In this series of blog posts, NMWA Curator of Book Arts Krystyna Wasserman recounts a recent trip to Europe: The focus of a journey could be the exploration of a new territory or a spiritual journey in search of internal peace. It could also be the need to assuage one’s desire for friendship, love, or adventure or, simply, finding an inspiration for creative work. My trip to Germany and Italy in September 2011 was focused on viewing works created by women, on meeting artists, particularly book artists, and on cultivating old friendships.
PART II . Berlin and Hannover
Karla Woisnitza, a painter and book artist, has several works in NMWA’s collection. She grew up in East Germany and lived there until the unification in 1989. Karla has had many solo exhibitions in Germany; most recently she has shown her paintings and drawings in Mannheim Kunsthalle. She invited me to her studio and home to review the new artist’s book that she has been working on for the last five years, which NMWA is acquiring. Each page is filled with the exquisite abstract ink drawings, rendered in a repetitive and highly decorative pattern of signs. Her work is peopled by distorted figures somewhat inspired by the ubiquitous graffitti in Berlin. Near Woisnitza’s studio, on the corner of Lychener and Raumerstrasse, is Frida Kahlo Restaurant, a building painted vibrant blue, just like the Blue House and Frida Kahlo Museum in Mexico City.
There are many splendid museums in Berlin, but some of them ignore completely women artists. A magnificent exhibition of Italian Renaissance portraiture, at the Bode Museum, Gesihter der Renaissance: Meisterwerke Italienischer Portrait-Kunst, did not include one work by a woman. The Gemäldegalerie has a very few works by women on view, among them a painting by Sofonisba Anguissola of her mother Bianca Ponzone Anguissola, a beautiful self-portrait by Anna-Dorothea Therbusch, Angelica Kauffmann’s Bachante, and Elisabeth Louise Vigée-Lebrun’s angelic portrait of Prince Heinrich Lubomirski. In the Neue Nationalgalerie, among the works of art created between the years 1900–1945, there is a large painting by Lotte Laserstein, Evening over Potsdam, as well as numerous works by Hannah Höch, Natalia Goncharova, Paula Modersohn-Becker, and Marianne Werefkin. Visiting museums in Europe, for centuries bastions of male art, one observes the growing visibility of women artists in the 20th and 21st centuries. The “old mistresses” are mostly forgotten, an affirmation that NMWA’s mission is significant.

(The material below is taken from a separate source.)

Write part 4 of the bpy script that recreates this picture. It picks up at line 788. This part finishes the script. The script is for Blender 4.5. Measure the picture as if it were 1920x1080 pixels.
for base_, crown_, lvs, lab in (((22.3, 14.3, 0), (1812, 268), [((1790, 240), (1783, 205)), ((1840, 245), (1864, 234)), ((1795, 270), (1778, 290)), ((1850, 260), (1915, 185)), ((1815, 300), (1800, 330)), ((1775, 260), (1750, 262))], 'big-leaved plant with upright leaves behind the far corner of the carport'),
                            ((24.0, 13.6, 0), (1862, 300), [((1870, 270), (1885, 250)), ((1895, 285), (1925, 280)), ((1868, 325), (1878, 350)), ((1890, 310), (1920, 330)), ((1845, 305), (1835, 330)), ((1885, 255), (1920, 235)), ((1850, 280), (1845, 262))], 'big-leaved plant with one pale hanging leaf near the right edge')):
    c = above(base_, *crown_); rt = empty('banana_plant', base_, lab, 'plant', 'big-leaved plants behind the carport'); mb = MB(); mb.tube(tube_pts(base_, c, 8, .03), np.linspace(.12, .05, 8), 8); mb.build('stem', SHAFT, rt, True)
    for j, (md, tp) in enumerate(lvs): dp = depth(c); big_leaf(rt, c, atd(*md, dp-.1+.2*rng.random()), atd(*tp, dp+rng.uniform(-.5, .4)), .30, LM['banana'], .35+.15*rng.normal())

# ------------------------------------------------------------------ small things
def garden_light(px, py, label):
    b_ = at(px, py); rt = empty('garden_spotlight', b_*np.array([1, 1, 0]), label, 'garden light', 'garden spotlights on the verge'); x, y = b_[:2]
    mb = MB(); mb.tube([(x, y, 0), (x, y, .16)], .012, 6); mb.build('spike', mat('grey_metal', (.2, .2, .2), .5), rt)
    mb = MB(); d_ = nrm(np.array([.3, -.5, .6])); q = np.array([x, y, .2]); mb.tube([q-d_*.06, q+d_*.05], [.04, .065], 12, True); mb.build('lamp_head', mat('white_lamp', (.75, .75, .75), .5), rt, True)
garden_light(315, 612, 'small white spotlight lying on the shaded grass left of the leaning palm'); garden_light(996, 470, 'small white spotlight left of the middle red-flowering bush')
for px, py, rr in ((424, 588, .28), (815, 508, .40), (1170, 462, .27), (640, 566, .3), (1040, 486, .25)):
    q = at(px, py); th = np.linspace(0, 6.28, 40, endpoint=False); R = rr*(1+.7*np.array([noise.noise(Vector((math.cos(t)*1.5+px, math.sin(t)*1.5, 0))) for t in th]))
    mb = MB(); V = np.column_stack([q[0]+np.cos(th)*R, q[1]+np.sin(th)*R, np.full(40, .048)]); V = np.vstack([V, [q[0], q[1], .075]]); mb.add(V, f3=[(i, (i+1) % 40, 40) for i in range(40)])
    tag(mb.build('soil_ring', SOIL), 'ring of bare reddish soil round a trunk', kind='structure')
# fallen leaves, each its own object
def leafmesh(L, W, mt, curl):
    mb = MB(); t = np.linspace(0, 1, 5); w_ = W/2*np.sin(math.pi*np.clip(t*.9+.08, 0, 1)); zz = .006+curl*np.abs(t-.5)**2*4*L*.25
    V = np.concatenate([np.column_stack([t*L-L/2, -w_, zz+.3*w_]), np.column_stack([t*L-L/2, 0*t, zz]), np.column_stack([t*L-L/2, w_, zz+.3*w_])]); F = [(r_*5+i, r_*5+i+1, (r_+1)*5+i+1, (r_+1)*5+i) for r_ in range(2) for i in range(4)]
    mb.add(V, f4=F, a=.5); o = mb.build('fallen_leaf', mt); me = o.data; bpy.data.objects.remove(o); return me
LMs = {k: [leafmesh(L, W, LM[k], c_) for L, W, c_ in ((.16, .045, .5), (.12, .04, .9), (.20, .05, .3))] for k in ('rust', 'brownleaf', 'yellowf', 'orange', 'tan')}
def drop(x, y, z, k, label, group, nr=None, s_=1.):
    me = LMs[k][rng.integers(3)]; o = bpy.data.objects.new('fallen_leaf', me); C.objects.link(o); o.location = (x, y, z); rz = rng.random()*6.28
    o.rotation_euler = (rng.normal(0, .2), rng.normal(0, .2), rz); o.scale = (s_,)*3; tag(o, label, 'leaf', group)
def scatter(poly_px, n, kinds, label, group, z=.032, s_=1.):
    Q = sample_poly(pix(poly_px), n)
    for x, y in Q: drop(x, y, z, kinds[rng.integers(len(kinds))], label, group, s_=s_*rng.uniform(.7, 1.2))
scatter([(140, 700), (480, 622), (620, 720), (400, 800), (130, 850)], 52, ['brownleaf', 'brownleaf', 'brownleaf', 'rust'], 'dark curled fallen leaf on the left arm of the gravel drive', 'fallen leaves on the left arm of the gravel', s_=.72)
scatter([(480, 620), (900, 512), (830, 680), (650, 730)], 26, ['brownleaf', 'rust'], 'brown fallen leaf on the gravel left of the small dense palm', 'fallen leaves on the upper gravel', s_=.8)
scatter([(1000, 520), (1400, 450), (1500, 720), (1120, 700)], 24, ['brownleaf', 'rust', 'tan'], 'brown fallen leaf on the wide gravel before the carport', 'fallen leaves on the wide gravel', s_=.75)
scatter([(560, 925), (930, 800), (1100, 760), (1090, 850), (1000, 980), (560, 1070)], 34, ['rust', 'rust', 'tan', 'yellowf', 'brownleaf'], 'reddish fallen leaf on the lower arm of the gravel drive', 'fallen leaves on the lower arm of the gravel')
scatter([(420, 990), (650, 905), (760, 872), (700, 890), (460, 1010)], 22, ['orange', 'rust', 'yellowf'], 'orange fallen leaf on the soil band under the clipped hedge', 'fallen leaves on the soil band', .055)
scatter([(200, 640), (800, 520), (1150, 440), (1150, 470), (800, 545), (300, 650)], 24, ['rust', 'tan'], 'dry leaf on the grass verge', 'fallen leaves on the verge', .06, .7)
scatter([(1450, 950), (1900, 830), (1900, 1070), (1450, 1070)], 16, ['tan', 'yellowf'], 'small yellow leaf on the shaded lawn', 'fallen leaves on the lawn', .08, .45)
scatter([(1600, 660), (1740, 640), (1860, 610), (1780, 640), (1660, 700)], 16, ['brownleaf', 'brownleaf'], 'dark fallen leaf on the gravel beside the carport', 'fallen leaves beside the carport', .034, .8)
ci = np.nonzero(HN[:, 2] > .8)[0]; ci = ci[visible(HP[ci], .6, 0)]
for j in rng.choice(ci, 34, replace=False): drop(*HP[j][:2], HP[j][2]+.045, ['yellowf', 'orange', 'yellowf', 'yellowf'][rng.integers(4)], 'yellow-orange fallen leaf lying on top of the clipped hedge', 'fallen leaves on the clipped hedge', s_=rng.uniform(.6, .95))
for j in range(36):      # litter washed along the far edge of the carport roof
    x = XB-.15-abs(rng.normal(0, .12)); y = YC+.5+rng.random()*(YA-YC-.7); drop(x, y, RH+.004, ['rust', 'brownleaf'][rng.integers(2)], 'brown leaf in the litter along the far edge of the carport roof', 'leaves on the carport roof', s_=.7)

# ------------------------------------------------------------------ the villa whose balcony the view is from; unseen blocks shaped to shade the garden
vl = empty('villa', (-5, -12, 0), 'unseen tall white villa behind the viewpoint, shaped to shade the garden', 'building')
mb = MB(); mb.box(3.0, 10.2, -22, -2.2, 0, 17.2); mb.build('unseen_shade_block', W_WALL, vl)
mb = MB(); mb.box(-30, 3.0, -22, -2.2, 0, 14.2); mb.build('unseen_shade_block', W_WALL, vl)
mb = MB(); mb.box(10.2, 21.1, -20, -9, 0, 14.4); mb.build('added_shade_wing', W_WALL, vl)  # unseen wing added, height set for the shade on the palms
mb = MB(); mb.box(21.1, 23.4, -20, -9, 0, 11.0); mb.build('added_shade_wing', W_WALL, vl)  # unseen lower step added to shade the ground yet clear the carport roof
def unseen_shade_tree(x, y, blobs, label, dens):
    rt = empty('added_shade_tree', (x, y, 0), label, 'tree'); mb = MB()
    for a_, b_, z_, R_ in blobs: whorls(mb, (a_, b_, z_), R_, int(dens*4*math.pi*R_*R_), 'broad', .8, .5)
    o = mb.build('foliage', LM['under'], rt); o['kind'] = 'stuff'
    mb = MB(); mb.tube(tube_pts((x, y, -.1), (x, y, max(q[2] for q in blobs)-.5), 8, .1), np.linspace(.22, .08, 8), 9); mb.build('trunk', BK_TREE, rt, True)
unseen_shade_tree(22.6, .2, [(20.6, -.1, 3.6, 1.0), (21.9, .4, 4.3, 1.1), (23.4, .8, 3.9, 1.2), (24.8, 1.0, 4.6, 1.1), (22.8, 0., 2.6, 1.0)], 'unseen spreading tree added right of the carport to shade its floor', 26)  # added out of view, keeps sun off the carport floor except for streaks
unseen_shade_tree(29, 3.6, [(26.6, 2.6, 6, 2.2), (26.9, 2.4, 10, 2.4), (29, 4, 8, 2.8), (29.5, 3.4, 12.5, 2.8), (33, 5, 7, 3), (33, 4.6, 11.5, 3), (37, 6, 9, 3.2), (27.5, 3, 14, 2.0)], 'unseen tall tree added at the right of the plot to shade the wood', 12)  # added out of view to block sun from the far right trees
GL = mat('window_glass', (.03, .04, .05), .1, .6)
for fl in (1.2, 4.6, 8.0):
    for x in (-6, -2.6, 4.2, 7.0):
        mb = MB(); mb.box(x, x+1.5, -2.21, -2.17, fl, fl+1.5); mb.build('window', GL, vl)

My second stop in Germany was Hannover. I went there to see my old friend Prof. Dr. Ruth von Ledebur, a retired professor of English literature whose special interest has been Shakespeare. My friendship with her dates to the 1970s and 1980s, when we used to go with our husbands to international conferences. While they were busy with their meetings we found time to drive around Europe and visit museums. Thanks to her, I discovered works by Judith Leyster in Haarlem. We took a streetcar to downtown Hannover and explored two superb museums, the Sprengel Museumand the Landes Museum.
Sprengel is best known for its collection of works and the Archive of Kurt Schwitters, including his famous architectural sculpture-room installation known as Merzbau, which was created between 1920 and 1937, destroyed during World War II, and reconstructed by Peter Bissegger in 1983. Schwitters was almost singlehandedly responsible for the development of the Hannover Dada, one of the centers of the Dada movement in central Europeafter World War I. His artist-friend Hannah Höch (who was part of Berlin Dada group) is also well represented by numerous assemblages, collages and drawings.
Niki de Saint Phalle (whose work has been showcased in NMWA’s New York Avenue Sculpture Project) is exceptionally popular in Hannover. Her La Grotte, Nana figures and other large public sculptures are on permanent display in the Great Garden of the Herrenhausen, and the Sprengel museum includes several galleries of her prints, drawings and sculptures. The Landes Museum (Hannover State Museum) celebrates Paula Modersohn-Becker. Three galleries are devoted to her paintings, including Girl in a Black Hat.